Metalenses use nanostructures to focus different colours of light on a single, flat surface unlike traditional lenses that stack multiple lenses to achieve the result. However, their potential, until now has been more theoretical than practical.

Although advances in modern AR and VR headsets have seen them shrink down in bulk and weight, the optical requirements inevitably have to deal with the rules of physics.

This requires the lenses to focus the whole visible spectrum and white light, but the different properties of each light wavelength makes that tricky.

Since blue wavelengths are slower to pass through glass than, say, red wavelengths, they do not reach the eye simultaneously, which results in chromatic  aberration.

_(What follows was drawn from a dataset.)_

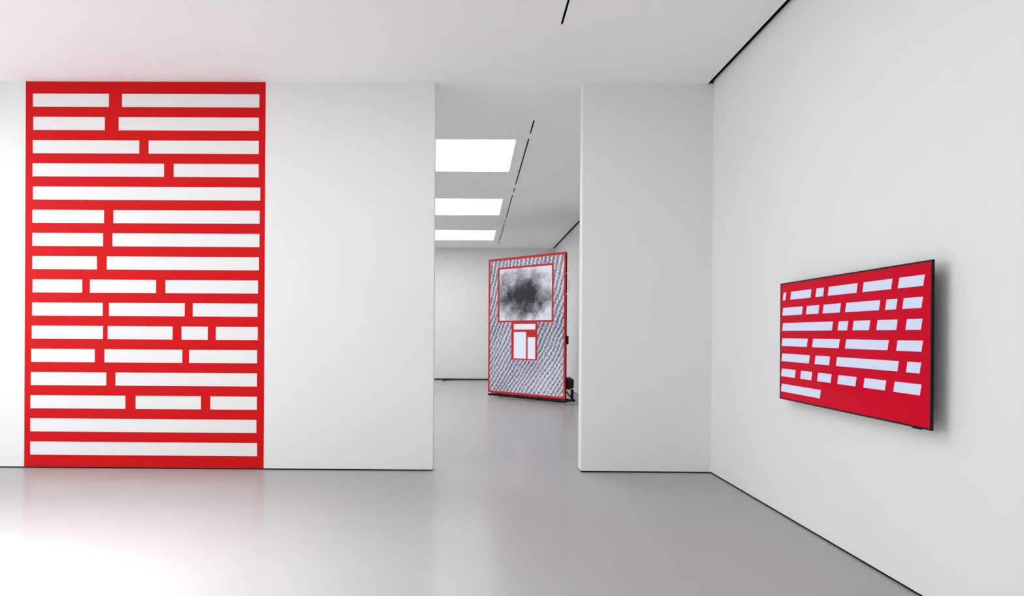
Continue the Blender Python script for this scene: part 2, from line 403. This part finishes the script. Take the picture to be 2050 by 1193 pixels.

This has, until now been sought to be addressed using multiple lenses with different thicknesses, materials, curves, and treatments that, when stacked together, even the optical performance for all the wavelengths involved. This however, makes the lens assembly quite hefty.

Researchers at the Harvard John A Paulson School of Engineering and Applied Sciences (SEAS) believe that they have a solution to the problem of replacing such lens assemblies. It makes use of metalenses, a flat surface that uses nanostructures to focus light and thus avoid chromatic aberration.

The laboratory research was published on Monday in the journal Nature Nanotechnology.

''Metalenses have advantages over traditional lenses,'' Harvard physicist Federico Capasso, the study's senior author, said in a statement. ''Metalenses are thin, easy to fabricate, and cost-effective. This breakthrough extends those advantages across the whole visible range of light. This is the next big step.''

"This brings us one step closer to the goal of incorporating them into common optical devices such as cameras,'' said study co-author Alexander Zhu.